Short exercise
Copy exactly, please, the lines of the data from its start through the line containing "pb.disc(.70, .72, .0, .008, M['b_red'], 'red_dot')".

Data block

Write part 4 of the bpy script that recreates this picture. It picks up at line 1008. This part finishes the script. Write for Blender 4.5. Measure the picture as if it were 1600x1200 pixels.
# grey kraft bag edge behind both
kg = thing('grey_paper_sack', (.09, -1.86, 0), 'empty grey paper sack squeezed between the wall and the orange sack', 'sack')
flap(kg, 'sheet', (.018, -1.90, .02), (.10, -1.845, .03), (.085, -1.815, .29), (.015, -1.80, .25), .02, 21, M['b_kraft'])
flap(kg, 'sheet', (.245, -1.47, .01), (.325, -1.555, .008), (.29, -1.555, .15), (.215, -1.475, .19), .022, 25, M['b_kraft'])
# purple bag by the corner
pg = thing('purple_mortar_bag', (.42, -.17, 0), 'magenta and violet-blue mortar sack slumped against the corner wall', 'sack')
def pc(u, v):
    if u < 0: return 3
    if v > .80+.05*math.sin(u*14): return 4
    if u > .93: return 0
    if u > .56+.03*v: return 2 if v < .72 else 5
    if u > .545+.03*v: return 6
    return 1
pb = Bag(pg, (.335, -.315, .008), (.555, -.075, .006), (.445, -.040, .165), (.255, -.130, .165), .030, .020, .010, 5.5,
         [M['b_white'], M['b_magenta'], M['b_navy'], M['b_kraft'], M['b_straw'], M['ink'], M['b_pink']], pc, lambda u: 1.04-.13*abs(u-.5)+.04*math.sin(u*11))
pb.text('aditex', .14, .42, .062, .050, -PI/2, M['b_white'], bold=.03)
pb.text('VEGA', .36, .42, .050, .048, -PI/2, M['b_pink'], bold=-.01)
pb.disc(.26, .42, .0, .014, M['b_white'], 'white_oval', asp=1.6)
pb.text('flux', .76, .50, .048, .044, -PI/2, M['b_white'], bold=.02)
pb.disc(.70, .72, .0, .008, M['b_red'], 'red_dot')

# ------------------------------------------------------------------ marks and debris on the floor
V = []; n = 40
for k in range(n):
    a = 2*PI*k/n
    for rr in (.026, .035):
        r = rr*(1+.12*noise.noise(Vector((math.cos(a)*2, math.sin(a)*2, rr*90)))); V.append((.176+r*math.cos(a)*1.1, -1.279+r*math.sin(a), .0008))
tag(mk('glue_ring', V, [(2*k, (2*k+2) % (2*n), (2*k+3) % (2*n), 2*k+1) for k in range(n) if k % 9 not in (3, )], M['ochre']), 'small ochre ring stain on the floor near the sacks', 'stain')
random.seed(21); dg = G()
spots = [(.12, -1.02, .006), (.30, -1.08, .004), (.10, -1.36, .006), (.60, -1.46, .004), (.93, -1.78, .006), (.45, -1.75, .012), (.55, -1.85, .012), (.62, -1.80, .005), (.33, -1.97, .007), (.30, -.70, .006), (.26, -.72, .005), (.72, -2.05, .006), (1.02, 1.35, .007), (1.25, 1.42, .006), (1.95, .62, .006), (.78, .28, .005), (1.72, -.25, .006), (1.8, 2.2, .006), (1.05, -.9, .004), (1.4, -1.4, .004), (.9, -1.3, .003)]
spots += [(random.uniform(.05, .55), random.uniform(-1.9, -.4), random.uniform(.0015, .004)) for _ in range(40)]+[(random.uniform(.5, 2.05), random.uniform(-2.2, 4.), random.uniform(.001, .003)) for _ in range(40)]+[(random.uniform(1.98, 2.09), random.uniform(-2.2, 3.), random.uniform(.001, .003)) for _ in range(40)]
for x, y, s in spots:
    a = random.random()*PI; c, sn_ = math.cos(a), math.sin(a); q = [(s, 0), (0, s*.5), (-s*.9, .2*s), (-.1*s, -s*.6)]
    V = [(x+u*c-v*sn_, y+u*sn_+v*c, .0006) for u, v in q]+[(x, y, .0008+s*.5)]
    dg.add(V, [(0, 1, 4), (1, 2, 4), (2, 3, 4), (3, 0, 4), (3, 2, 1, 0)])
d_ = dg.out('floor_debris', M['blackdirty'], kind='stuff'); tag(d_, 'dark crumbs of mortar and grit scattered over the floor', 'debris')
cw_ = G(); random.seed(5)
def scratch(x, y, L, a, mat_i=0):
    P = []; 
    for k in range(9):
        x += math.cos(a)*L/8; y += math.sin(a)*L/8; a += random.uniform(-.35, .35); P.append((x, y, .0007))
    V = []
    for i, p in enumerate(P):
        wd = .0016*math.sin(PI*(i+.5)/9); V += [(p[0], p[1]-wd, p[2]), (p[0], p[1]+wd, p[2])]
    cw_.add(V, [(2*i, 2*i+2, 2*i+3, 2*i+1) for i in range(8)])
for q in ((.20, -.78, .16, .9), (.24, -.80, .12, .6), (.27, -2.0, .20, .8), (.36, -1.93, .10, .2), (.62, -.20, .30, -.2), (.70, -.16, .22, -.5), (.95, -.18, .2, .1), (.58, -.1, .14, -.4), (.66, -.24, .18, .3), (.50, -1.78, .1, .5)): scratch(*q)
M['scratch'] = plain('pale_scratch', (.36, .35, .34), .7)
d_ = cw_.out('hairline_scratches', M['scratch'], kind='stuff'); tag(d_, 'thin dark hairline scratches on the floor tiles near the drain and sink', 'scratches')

The result
Write part 4 of the bpy script that recreates this picture. It picks up at line 1008. This part finishes the script. Write for Blender 4.5. Measure the picture as if it were 1600x1200 pixels.
# grey kraft bag edge behind both
kg = thing('grey_paper_sack', (.09, -1.86, 0), 'empty grey paper sack squeezed between the wall and the orange sack', 'sack')
flap(kg, 'sheet', (.018, -1.90, .02), (.10, -1.845, .03), (.085, -1.815, .29), (.015, -1.80, .25), .02, 21, M['b_kraft'])
flap(kg, 'sheet', (.245, -1.47, .01), (.325, -1.555, .008), (.29, -1.555, .15), (.215, -1.475, .19), .022, 25, M['b_kraft'])
# purple bag by the corner
pg = thing('purple_mortar_bag', (.42, -.17, 0), 'magenta and violet-blue mortar sack slumped against the corner wall', 'sack')
def pc(u, v):
    if u < 0: return 3
    if v > .80+.05*math.sin(u*14): return 4
    if u > .93: return 0
    if u > .56+.03*v: return 2 if v < .72 else 5
    if u > .545+.03*v: return 6
    return 1
pb = Bag(pg, (.335, -.315, .008), (.555, -.075, .006), (.445, -.040, .165), (.255, -.130, .165), .030, .020, .010, 5.5,
         [M['b_white'], M['b_magenta'], M['b_navy'], M['b_kraft'], M['b_straw'], M['ink'], M['b_pink']], pc, lambda u: 1.04-.13*abs(u-.5)+.04*math.sin(u*11))
pb.text('aditex', .14, .42, .062, .050, -PI/2, M['b_white'], bold=.03)
pb.text('VEGA', .36, .42, .050, .048, -PI/2, M['b_pink'], bold=-.01)
pb.disc(.26, .42, .0, .014, M['b_white'], 'white_oval', asp=1.6)
pb.text('flux', .76, .50, .048, .044, -PI/2, M['b_white'], bold=.02)
pb.disc(.70, .72, .0, .008, M['b_red'], 'red_dot')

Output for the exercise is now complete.